The 32-billion yen (US$279
million; euro201 million) SELENE began the first of a series of course
adjustment maneuvers Wednesday morning as it neared the end of its first
orbit around the Earth, Toyama said.
JAXA describes the SELENE
project as the largest lunar mission since the U.S. Apollo program in terms of
overall scope and ambition, outpacing the former Soviet Union's Luna program
and NASA's Clementine and Lunar Prospector projects.
The SELENE's mission
involves placing the main satellite in orbit at an altitude of about 100
kilometers (60 miles) and deploying the two smaller satellites in polar orbits.

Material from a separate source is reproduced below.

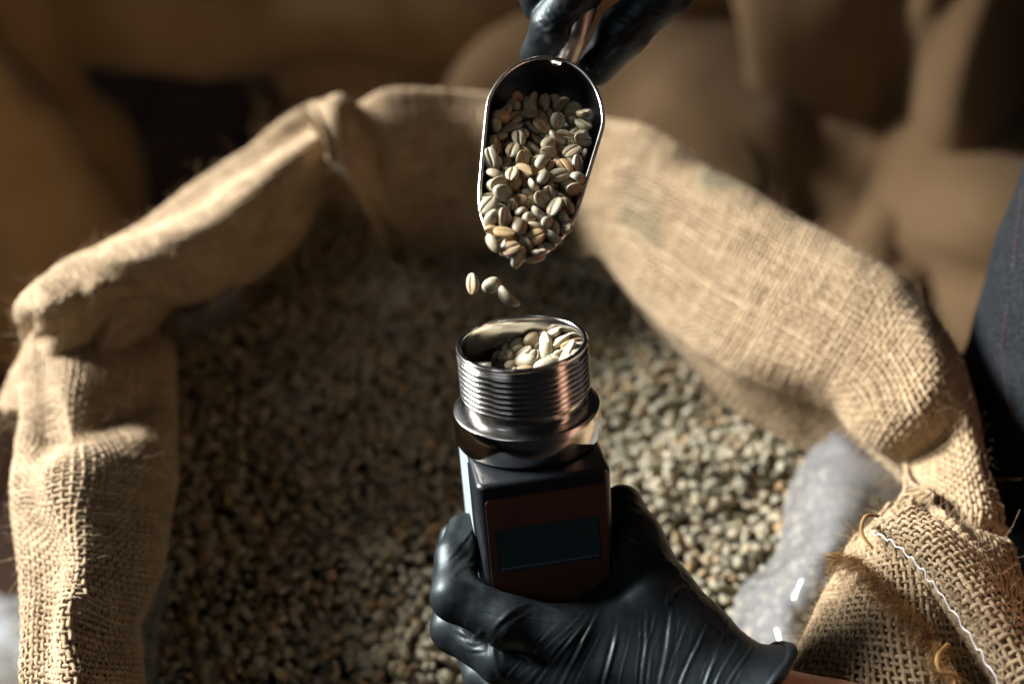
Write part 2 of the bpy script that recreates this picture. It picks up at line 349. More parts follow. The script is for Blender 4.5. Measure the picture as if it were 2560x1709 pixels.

Researchers will use data gathered by the probes to study the moon's origin and
evolution.
The main
orbiter will remain in position for about a year.
The probe's launch, which
came four years behind JAXA's original schedule, comes as China is rumored to
be planning to launch its own lunar probe.
The country's minister of
defense and technology told China Central Television in July all was ready for
a launch "by the end of the year."
China's
Chang'e 1 orbiter will use stereo cameras and X-ray spectrometers to map
three-dimensional images of the lunar surface and study its dust.
Japan launched a moon probe
in 1990, but that was a flyby mission, unlike SELENE, which is intended to
orbit the moon.
It canceled another moon
shot, LUNAR-A, that was to have been launched in 2004 but had been repeatedly
postponed because of mechanical and fiscal problems.
The
SELINE was launched aboard one of the space program's mainstay H-2A rockets
from Tanegashima, the remote island where the agency's space center is located.